The lines to reproduce run from the first one through the line containing "obj('rust_patch', prism(rp, lambda". Reproduce them exactly.
----
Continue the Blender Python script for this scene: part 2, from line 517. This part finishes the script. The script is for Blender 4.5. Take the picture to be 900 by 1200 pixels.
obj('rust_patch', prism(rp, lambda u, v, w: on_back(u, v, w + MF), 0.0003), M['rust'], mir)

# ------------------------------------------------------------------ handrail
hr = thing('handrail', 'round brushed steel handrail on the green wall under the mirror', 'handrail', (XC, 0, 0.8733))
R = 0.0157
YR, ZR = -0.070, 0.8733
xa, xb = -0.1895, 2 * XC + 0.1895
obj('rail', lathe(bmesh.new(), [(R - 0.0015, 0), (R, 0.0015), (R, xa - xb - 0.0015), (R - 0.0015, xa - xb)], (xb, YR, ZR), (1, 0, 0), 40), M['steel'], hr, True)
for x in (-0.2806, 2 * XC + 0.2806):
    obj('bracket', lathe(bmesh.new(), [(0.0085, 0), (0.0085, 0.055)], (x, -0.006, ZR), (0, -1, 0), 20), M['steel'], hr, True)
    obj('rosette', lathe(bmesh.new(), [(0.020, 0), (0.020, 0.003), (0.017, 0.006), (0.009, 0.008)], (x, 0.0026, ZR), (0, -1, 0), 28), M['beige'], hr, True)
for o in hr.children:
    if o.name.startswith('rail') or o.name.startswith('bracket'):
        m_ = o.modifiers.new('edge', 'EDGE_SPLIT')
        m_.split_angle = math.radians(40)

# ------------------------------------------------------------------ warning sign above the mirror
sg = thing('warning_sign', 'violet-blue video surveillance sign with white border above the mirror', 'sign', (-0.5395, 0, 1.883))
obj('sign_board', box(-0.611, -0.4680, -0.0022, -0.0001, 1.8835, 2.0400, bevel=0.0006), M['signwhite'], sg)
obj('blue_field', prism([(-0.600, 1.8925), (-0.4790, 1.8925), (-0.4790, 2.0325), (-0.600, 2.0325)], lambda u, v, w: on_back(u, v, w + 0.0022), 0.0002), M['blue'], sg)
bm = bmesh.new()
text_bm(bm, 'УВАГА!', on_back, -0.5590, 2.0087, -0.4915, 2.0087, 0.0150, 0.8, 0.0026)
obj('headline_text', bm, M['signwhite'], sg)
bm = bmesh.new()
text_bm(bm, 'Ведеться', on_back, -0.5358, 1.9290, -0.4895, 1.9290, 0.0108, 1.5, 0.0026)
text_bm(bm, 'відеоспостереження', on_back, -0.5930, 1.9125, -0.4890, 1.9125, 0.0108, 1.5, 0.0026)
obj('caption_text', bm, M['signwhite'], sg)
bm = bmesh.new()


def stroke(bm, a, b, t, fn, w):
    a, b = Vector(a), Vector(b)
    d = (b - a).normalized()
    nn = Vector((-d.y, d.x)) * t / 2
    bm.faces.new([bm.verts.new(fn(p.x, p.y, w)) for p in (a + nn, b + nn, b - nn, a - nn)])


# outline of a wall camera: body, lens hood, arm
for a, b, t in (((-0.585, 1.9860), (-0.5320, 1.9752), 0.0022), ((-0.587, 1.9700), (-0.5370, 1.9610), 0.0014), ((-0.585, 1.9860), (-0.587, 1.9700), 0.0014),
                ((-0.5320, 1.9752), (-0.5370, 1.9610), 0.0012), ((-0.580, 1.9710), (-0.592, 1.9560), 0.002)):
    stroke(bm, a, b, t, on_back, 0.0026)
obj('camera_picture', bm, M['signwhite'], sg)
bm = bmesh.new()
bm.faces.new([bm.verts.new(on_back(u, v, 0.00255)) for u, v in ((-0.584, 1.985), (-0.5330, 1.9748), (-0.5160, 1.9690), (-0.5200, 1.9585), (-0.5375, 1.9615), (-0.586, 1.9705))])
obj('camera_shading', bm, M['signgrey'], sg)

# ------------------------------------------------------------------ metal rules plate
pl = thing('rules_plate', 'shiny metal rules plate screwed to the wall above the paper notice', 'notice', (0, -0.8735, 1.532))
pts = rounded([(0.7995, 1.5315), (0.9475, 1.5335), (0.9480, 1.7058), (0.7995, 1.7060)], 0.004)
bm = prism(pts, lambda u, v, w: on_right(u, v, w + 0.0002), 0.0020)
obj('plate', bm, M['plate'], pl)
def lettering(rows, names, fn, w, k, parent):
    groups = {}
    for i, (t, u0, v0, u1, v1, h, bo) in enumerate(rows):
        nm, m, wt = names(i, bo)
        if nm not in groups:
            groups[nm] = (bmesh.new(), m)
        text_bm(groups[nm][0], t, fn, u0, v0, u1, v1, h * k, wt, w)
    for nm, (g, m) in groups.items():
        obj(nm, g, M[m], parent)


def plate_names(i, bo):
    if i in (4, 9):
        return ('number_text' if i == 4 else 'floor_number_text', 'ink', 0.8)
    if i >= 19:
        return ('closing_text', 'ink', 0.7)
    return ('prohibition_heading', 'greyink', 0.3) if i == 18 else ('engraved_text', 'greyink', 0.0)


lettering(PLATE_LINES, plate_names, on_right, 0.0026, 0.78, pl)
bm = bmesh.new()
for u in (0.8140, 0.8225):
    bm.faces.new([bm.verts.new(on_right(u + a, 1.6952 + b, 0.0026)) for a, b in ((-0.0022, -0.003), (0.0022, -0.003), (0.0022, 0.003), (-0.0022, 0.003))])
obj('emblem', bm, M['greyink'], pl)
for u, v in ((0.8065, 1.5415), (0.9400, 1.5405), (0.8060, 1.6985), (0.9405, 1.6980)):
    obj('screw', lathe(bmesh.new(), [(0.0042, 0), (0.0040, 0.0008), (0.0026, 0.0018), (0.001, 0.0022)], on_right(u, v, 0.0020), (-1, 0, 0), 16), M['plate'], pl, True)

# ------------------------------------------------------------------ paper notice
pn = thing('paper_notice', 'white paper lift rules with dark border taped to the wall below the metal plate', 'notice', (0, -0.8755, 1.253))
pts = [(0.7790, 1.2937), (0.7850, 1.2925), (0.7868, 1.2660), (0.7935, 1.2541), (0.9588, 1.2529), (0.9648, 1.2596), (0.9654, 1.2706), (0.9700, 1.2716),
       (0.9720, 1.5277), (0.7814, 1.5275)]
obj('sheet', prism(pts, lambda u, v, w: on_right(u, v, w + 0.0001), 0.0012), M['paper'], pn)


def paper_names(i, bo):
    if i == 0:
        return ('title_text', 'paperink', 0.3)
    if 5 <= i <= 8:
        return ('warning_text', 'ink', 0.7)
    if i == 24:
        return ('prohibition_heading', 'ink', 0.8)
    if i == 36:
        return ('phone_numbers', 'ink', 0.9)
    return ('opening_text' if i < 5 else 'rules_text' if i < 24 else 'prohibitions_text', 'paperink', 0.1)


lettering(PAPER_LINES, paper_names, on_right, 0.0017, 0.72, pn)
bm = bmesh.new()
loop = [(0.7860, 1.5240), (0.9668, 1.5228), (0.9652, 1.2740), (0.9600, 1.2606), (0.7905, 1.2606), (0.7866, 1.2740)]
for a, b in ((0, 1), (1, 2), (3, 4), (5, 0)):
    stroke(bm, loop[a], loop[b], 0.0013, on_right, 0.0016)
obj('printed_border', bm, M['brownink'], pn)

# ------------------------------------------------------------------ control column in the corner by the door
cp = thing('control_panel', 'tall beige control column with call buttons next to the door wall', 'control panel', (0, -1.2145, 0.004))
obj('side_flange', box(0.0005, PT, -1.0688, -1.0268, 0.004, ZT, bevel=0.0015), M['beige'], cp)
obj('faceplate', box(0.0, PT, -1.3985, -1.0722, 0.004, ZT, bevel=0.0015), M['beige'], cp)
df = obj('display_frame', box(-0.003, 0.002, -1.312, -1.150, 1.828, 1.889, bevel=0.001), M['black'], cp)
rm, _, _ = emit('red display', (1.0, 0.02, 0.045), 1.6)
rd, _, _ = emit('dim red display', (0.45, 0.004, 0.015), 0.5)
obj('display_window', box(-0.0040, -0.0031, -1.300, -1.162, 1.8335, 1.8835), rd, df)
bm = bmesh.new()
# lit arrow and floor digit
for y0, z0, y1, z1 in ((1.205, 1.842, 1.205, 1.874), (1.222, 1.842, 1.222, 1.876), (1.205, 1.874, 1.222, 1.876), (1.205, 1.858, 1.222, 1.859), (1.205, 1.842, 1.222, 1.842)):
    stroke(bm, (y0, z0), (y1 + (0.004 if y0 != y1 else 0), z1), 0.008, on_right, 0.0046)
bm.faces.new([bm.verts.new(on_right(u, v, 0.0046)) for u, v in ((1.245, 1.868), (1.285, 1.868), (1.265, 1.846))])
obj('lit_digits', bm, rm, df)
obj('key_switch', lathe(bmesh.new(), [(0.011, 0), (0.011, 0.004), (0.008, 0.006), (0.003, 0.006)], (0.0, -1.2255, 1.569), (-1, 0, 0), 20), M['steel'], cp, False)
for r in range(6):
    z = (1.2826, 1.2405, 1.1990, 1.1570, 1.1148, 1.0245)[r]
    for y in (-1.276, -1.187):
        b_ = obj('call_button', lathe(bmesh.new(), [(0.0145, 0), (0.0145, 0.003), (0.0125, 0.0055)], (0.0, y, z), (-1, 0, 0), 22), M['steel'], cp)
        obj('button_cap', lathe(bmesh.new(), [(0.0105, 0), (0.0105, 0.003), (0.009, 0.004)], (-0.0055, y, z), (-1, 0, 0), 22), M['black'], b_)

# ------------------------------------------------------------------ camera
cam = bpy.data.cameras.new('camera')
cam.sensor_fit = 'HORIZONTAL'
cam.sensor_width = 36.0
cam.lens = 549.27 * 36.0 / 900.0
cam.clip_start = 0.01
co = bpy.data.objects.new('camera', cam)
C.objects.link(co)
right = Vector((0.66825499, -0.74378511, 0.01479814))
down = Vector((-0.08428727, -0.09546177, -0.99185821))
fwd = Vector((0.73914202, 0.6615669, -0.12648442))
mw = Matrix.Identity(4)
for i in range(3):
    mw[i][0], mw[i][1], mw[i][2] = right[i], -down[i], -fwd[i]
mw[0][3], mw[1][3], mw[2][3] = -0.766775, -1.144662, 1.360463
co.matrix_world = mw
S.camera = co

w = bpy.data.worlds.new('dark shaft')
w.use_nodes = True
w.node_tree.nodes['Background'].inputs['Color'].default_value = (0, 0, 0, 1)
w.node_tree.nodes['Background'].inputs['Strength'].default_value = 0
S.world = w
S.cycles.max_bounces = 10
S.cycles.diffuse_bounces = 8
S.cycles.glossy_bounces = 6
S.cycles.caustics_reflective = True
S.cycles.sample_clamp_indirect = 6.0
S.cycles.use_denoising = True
----
**TASK RESPONSE:**
Continue the Blender Python script for this scene: part 2, from line 517. This part finishes the script. The script is for Blender 4.5. Take the picture to be 900 by 1200 pixels.
obj('rust_patch', prism(rp, lambda u, v, w: on_back(u, v, w + MF), 0.0003), M['rust'], mir)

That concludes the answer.